Willy converses with Ben about his suicide, looking still for his brother’s approval. Willy is so unnaturally committed to the American Dream that he is willing to commit suicide for his family to “cash in” on the Dream, both in money and in fame from the expected crowd at his funeral. Each character responds to Willy’s death in a way that reflects their own relationship with Willy and their understanding of the American Dream. Linda, unaware of her husband’s betrayal or his dreams of attaining a fortune, doesn’t understand why Willy would do such a thing when the house is finally paid off and they are debt free. Happy seems to continue the cycle, vowing to follow in his father’s footsteps and fulfill the Dream so Willy’s life hasn’t been lost in vain. Biff, however, becomes all the more certain that Willy went against his nature by committing himself to the life of a salesman.
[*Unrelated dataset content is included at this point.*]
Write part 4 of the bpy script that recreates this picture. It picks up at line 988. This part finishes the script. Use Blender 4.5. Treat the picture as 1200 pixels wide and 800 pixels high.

The true cause of Willy’s failure is unclear—whether it is his father’s abandonment, his own affair and betrayal, or faults in the very nature of the American Dream itself. No matter the case, his death is a testament to the Loman family’s inability to achieve the Dream.
Rather than pleasing his family with an insurance settlement and a crowded funeral, the small funeral disproves Willy’s fantasies of being well-liked and leaves the family even more incomplete after Willy’s loss. Willy fails to obtain the mythical “death of a salesman” that Dave Singleman once achieved, despite having done everything dictated by the American Dream. He completed payments on his own home, equipped it with every modern luxury, and supported his family as a businessman.
Finally, both the opening and closing of the play mirror one another. The flute music is reminiscent of Willy’s father—who played the flute—symbolizing Willy’s desire for acceptance and dedication to the American Dream. The final visual of apartment buildings towering over the Loman home highlights both the failure to achieve such a Dream and the delusion that such a Dream is possible, even in death.